In Europe, bridge building is becoming almost as commonplace as house building. Britain has built 120 new bridges in the past five years as parts of its new highways, and figures that by the 1970s it will have built 280 more. Germany now completes 1,000 new bridges every year, at this moment has under construction nine spans more than 3,000 ft. long.

The result is not only new efficiency and new speed in getting from place to place; almost inevitably, when a great new bridge goes up, the result is also breath-taking beauty. The very nature of the barriers that man seeks to cross makes them some of the loveliest spots on the globe—gorges, bays, broad rivers, mountain valleys, the approaches to towering cities. By necessity, bridges are the purest sort of expression of the architectural concept of form following function. A steel-arch bridge over a deep canyon cannot help completing the frame of a picture of classic beauty: rushing waters below, soaring steel above, and all framing the natural art of rock shaped by wind and water.
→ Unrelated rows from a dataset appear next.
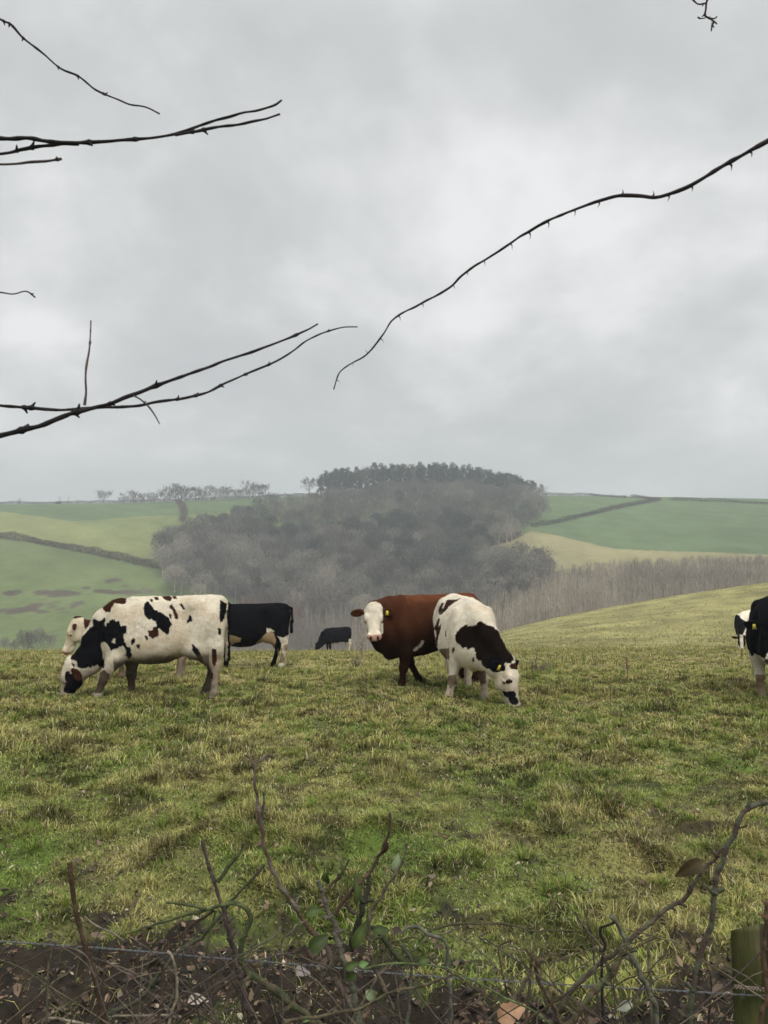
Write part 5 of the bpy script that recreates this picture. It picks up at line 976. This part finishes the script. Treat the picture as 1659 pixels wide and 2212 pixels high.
stem('short_stem', 'short bent grey stem inside the hooked stem', 'stem', [(868, 2040), (878, 2055), (888, 2071), (889, 2095), (888, 2119), (884, 2165), (880, 2212)], 2.2, 6, 8, (.2, .2, .15), seed=28, **G)
b, _ = stem('creeping_vine', 'thin vine running level to the right with one small leaf', 'vine', [(1256, 2012), (1200, 2010), (1150, 2011), (1125, 2003), (1086, 1996), (1045, 1995), (1004, 1996), (975, 1998), (953, 2003), (927, 2012), (905, 2035)], 2.3, 3, 4.5, (.13, .12, .06), wob=.5, seed=29)
leaf(b, 1136, 2008, 2.3, (.8, 0, -.4), (0, -.9, .4), 22, 18, DL)
b, _ = stem('green_runner', 'bright green runner sloping down to the right at bottom centre', 'vine', [(781, 2095), (810, 2087), (841, 2082), (880, 2081), (918, 2084), (945, 2088), (970, 2093), (1013, 2114), (1050, 2133), (1086, 2153), (1120, 2168), (1150, 2183), (1190, 2212)], 2.05, 3.5, 5, (.2, .26, .1), wob=.4, seed=30, **G)
leaf(b, 905, 2078, 2.04, (.9, 0, .3), (0, -.8, .5), 26, 22, ML); leaf(b, 775, 2085, 2.04, (.9, 0, .2), (0, -.8, .5), 24, 18, (.12, .2, .06)); leaf(b, 652, 2205, 2.04, (.9, 0, .35), (0, -.8, .5), 26, 14, (.14, .22, .07))
stem('low_stem', 'long brown stem lying low across the bottom centre', 'stem', [(980, 2106), (957, 2113), (935, 2123), (905, 2130), (875, 2136), (850, 2143), (828, 2153), (800, 2167), (772, 2179), (745, 2186), (720, 2190), (680, 2197), (643, 2202), (600, 2222)], 2.0, 5, 9, (.17, .14, .08), nodes=4, seed=31, **G)
b, _ = stem('arching_bramble', 'tall green bramble arching out through the right edge', 'bramble', [(1880, 1830), (1830, 1765), (1770, 1730), (1710, 1722), (1659, 1731), (1633, 1738), (1611, 1751), (1596, 1772), (1585, 1802), (1570, 1832), (1559, 1865), (1548, 1895), (1543, 1925), (1541, 1950), (1537, 1992), (1528, 2020), (1518, 2047), (1503, 2099), (1497, 2130), (1492, 2159), (1490, 2212)], 2.2, 8, 13, (.13, .14, .085), col2=(.12, .085, .07), nodes=6, thorns=6, wob=.5, seed=32, **G)
part_stem(b, 'side_twig', [(1614, 1784), (1605, 1788), (1590, 1790)], 2.2, 3, 5, BRN)
b, _ = stem('leaning_bramble', 'long bramble leaning up to the right, with a drooping brown leaf', 'bramble', [(1566, 1826), (1550, 1845), (1537, 1861), (1522, 1876), (1512, 1892), (1503, 1906), (1481, 1936), (1466, 1949), (1451, 1958), (1432, 1970), (1414, 1984), (1384, 2010), (1362, 2030), (1340, 2047), (1303, 2077), (1265, 2110), (1228, 2148), (1206, 2190), (1195, 2212)], 2.3, 6, 13, (.15, .14, .09), col2=(.1, .07, .05), nodes=9, thorns=4, seed=33, **G)
leaf(b, 1518, 1858, 2.28, (-.85, 0, -.52), (.2, -.8, .5), 78, 38, (.075, .055, .025), name='withered_leaf', fold=.2)
stem('broken_stem', 'thick grey green stem with a snapped pale top, lower right', 'stem', [(1322, 1978), (1335, 1998), (1347, 2018), (1355, 2037), (1362, 2055), (1370, 2075), (1377, 2092), (1388, 2115), (1399, 2140), (1407, 2160), (1414, 2177), (1418, 2212)], 2.2, 9, 15, (.22, .22, .16), col2=(.13, .13, .08), nodes=3, seed=34, **G)
stem('straw_stalk', 'slim straight straw coloured stem at lower right', 'stem', [(1403, 2016), (1402, 2045), (1403, 2073), (1404, 2100), (1405, 2129), (1409, 2212)], 2.35, 6, 8, (.33, .3, .19), seed=35, **G)
stem('brown_stem', 'bent brown stem with a forked stub, bottom right of centre', 'stem', [(1178, 2072), (1163, 2078), (1158, 2090), (1163, 2110), (1169, 2128), (1180, 2148), (1191, 2166), (1210, 2212)], 2.1, 7, 12, (.17, .12, .075), nodes=3, seed=36, **G)
stem('brown_stem', 'thin upright brown stem beside the forked stub, bottom right of centre', 'stem', [(1154, 2062), (1150, 2077), (1146, 2103), (1143, 2129), (1139, 2166), (1135, 2212)], 2.1, 5, 9, (.19, .14, .10), seed=37, **G)
stem('dry_twig', 'thin dry twig poking up behind the leaning bramble', 'twig', [(1243, 1971), (1254, 1990), (1265, 2006), (1282, 2028), (1299, 2050), (1310, 2085)], 2.5, 4, 6, GRY, seed=38, **G)
stem('dry_twig', 'fine dry twig just right of the one behind the leaning bramble', 'twig', [(1262, 1963), (1268, 1985), (1275, 2008), (1280, 2050)], 2.55, 3, 4, GRY, seed=39, **G)
stem('dark_twig', 'crooked black twig in front of the leaning bramble', 'twig', [(1328, 1992), (1310, 1998), (1298, 2004), (1296, 2018), (1303, 2030), (1307, 2042), (1302, 2056), (1300, 2078), (1301, 2130)], 2.2, 5, 7, (.05, .035, .035), seed=40, **G)
stem('mossy_stem', 'thick mossy stem leaning right, below the leaning bramble', 'stem', [(1356, 2036), (1345, 2060), (1332, 2084), (1315, 2107), (1295, 2129), (1280, 2148), (1265, 2166), (1247, 2188), (1228, 2212)], 2.15, 12, 13, (.15, .16, .08), col2=(.16, .11, .07), nodes=4, seed=41, **G)
stem('cut_cane', 'reddish brown cane in front of the wooden post', 'cane', [(1657, 1950), (1655, 1985), (1652, 2018), (1651, 2055), (1652, 2092), (1655, 2120), (1655, 2148), (1649, 2185), (1644, 2212)], 1.95, 8, 12, (.2, .12, .07), nodes=3, seed=42, **G)
stem('pale_twig', 'broken pale stripped twig at bottom left', 'twig', [(360, 2057), (368, 2062), (376, 2082), (381, 2110), (383, 2135), (382, 2160), (375, 2180), (365, 2212)], 2.05, 5, 8, (.45, .38, .27), nodes=2, seed=43, **G)
stem('brown_stem', 'thin upright brown stem beside the pale stripped twig', 'stem', [(350, 2080), (352, 2105), (353, 2140), (348, 2175), (343, 2212)], 2.1, 6, 10, (.14, .095, .07), nodes=3, seed=44, **G)
stem('dark_twig', 'thin dark twig slanting across the foot of the mauve grey stem', 'twig', [(515, 2105), (487, 2127), (460, 2150), (430, 2172), (400, 2195), (380, 2215)], 2.1, 4, 8, (.10, .07, .055), seed=45, **G)
stem('fallen_stick', 'pale stick lying flat at the bottom left edge', 'stick', [(90, 2210), (105, 2200), (140, 2203), (185, 2212), (230, 2222)], 2.25, 5, 6, PALE, seed=46)
stem('fallen_stick', 'pale stick lying flat below the broken stripped twig', 'stick', [(235, 2197), (280, 2194), (330, 2194), (392, 2197)], 2.3, 4, 6, PALE, seed=47)
stem('fallen_stick', 'pale stick lying on the mud at lower left', 'stick', [(183, 1980), (210, 2000), (240, 2015), (268, 2032)], 3.1, 3, 4, PALE, seed=48)
stem('fallen_stick', 'light brown stick leaning right at bottom centre', 'stick', [(765, 2212), (790, 2190), (800, 2170), (835, 2150)], 2.1, 8, 7, (.35, .25, .15), seed=49)
stem('fallen_stick', 'light brown stick rising to the thin brown stem, lower right of centre', 'stick', [(1085, 2205), (1105, 2175), (1125, 2135), (1150, 2100)], 2.3, 8, 8, (.3, .23, .15), seed=50)
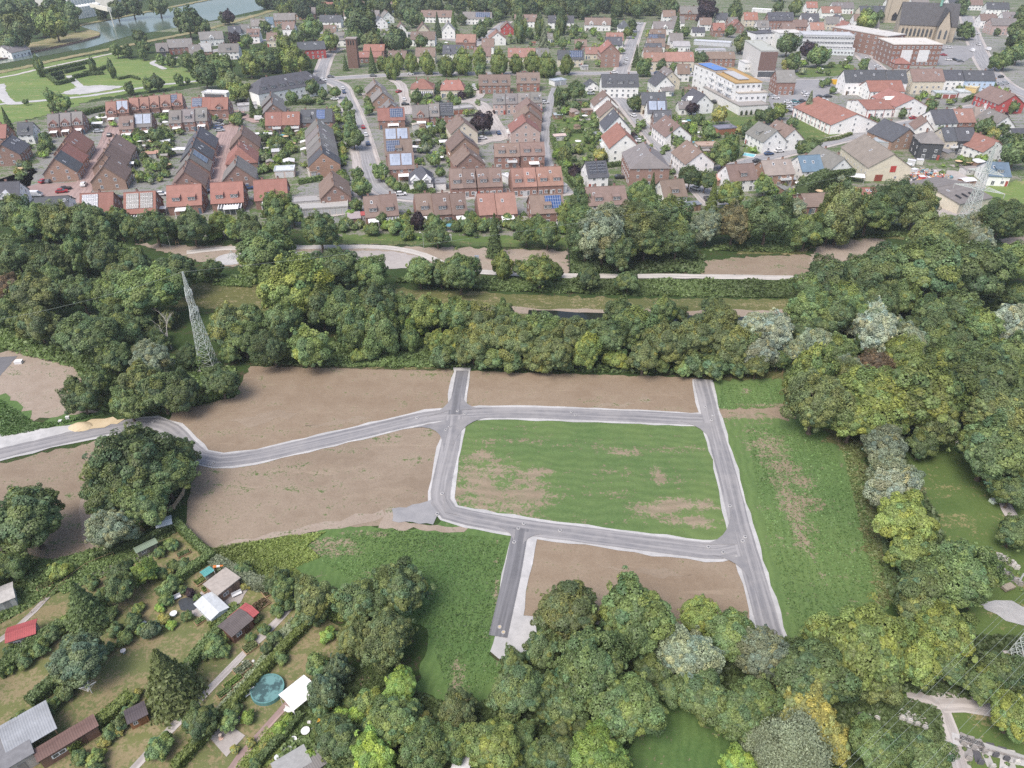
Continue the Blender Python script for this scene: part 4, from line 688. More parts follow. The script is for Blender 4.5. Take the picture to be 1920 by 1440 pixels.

What has allowed man to create these great structures is a new mastery over matter and mind.

> Steel has played the dominant role in modern bridges. A bridge built with today's steels is lighter, yet nearly twice as strong as a span of equal length built just 25 years ago. Today's bridge builders use as many as 18 different types of steel in the same bridge.

> Concrete mixers of today are producing wonders. Reinforced with steel wire and prestressed for still more strength, whole slabs of concrete now form single spans up to almost 700 ft.

in length.

> Technology has taken dramatic strides over the past two decades. Bridge designers are well-grounded in modern physics and aerodynamics before formulating their designs, then run them through computers that have already been fed data on snow and rain conditions, wind velocities, low and high temperatures, traffic loads and substrata strength.

The results, say today's bridge builders, are awesome. Using their new tools and talents, builders think suspension bridges can be built twice as long as they are now. "I don't think a suspension bridge of 10,000 ft. is impossible," says Raymond Boynton of the Manhattan engineering firm of Steinman, Boynton, Gronquist & London. Bridge strength will also increase. "I tell people we put up bridges that will last 1,000 years," says American Bridge Engineer William K. McGrath. "But I'm not sure they couldn't last forever."